Here’s what’s bothering me. Brendan Shanahan was let go a year ago, and his job was never refilled. Brad Treliving got fired on March 30. Keith Pelley, CEO of MLSE, who came from running the European golf tour and has zero NHL management experience, has been driving this entire search. In March, he stood at a podium and said the next hire had to be “data-centric.” Cool buzzwords, Keith.
He has now hired a Hall of Famer with no front office experience and a guy who’s been out of the NHL for five years and got suspended on his way out. Sundin was reportedly brought in outside the formal search process on Tie Domi’s recommendation. James Mirtle said on the Bunkis podcast that NHL executives he’s spoken to are “a bit baffled that this is the choice.” Anthony Petrielli at Maple Leafs Hot Stove called it the pairing of “someone with no management experience” with a guy whose tenure was five years ago and ended badly.
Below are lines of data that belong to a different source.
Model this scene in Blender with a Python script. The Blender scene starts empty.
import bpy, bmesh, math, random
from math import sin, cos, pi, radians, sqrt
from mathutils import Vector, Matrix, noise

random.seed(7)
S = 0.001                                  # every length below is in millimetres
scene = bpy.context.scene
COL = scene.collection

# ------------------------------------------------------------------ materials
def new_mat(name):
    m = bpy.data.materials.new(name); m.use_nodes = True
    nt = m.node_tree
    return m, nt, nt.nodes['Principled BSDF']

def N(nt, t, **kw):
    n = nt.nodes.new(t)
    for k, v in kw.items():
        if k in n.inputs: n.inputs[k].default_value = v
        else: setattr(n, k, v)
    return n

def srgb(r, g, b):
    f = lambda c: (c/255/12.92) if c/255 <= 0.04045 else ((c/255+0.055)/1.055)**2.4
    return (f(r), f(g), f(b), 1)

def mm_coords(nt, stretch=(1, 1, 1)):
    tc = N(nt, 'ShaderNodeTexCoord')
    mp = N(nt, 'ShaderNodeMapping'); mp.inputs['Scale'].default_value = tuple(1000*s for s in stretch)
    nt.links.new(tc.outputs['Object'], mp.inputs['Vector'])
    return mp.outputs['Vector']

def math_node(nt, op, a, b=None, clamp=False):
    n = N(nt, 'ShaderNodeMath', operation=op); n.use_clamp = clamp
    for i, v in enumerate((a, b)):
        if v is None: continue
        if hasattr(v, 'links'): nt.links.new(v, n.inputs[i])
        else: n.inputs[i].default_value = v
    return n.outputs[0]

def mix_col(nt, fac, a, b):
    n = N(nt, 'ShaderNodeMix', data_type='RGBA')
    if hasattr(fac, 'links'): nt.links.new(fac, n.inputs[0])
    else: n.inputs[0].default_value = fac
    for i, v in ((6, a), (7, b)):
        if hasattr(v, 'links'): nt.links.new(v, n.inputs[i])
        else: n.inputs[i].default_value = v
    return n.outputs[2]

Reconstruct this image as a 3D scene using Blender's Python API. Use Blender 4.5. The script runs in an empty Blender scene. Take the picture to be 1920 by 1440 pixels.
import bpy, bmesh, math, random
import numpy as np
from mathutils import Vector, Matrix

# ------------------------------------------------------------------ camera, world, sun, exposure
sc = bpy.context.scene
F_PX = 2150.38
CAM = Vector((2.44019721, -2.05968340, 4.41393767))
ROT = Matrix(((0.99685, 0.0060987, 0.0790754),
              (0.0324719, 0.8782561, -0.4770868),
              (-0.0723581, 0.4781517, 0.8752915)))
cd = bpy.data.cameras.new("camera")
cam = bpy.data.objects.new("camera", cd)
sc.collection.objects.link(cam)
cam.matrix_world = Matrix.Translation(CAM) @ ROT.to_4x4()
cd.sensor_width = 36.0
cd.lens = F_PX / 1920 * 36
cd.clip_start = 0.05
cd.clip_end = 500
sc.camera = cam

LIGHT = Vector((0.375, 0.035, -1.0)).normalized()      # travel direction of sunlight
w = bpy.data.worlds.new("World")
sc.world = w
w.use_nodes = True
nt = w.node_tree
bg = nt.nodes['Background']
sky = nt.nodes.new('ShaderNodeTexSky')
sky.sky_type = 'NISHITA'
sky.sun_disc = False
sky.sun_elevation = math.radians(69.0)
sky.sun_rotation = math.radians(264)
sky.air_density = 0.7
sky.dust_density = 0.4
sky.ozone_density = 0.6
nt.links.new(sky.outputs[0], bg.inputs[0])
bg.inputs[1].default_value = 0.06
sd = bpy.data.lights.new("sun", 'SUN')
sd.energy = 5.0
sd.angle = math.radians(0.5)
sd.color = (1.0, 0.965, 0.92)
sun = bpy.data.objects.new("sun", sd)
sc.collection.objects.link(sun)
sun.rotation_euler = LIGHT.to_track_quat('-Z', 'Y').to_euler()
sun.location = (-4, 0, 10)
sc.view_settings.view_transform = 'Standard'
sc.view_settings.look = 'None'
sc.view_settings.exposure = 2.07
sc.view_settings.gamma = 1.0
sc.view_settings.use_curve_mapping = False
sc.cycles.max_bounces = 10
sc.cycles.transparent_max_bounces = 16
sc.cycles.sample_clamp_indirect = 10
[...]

Compare this to when Lou Lamoriello walked through that door in 2015. Three Stanley Cups, Hall of Fame, decades of professionalism. You knew exactly what you were getting the second he showed up. This is not that. This is a non-hockey suit reaching for two big names with thin résumés and hoping the optics paper over the process. It’s floundering.
However. Sundin and Chayka could prove me wrong. I want them to.
Room for optimism?
Chayka, for all the baggage, has at least some NHL management experience, more than Brendan Shanahan had when he took the President’s job here a decade ago. Joe Sakic became Colorado’s GM as a Hall of Famer and built a Cup. Steve Yzerman did similar in Tampa (ignore what’s happening in Detroit, please). There’s a template here. If Sundin is given real authority instead of being used as a credibility shield, and Chayka’s analytics background drags this org’s process into 2026, this could actually work.
I’m cynical, but I’m not nihilistic. The jury is out. I want this team to win a Cup before I’m dead. That is, somehow, the bar now.
Tuesday will be another firestorm, pretty much no matter what happens. In any scenario, Sundin and Chayka are both jumping right into the deep end. They’ve got a whole city, and countless more pulling for them. This one included. Go Leafs Go.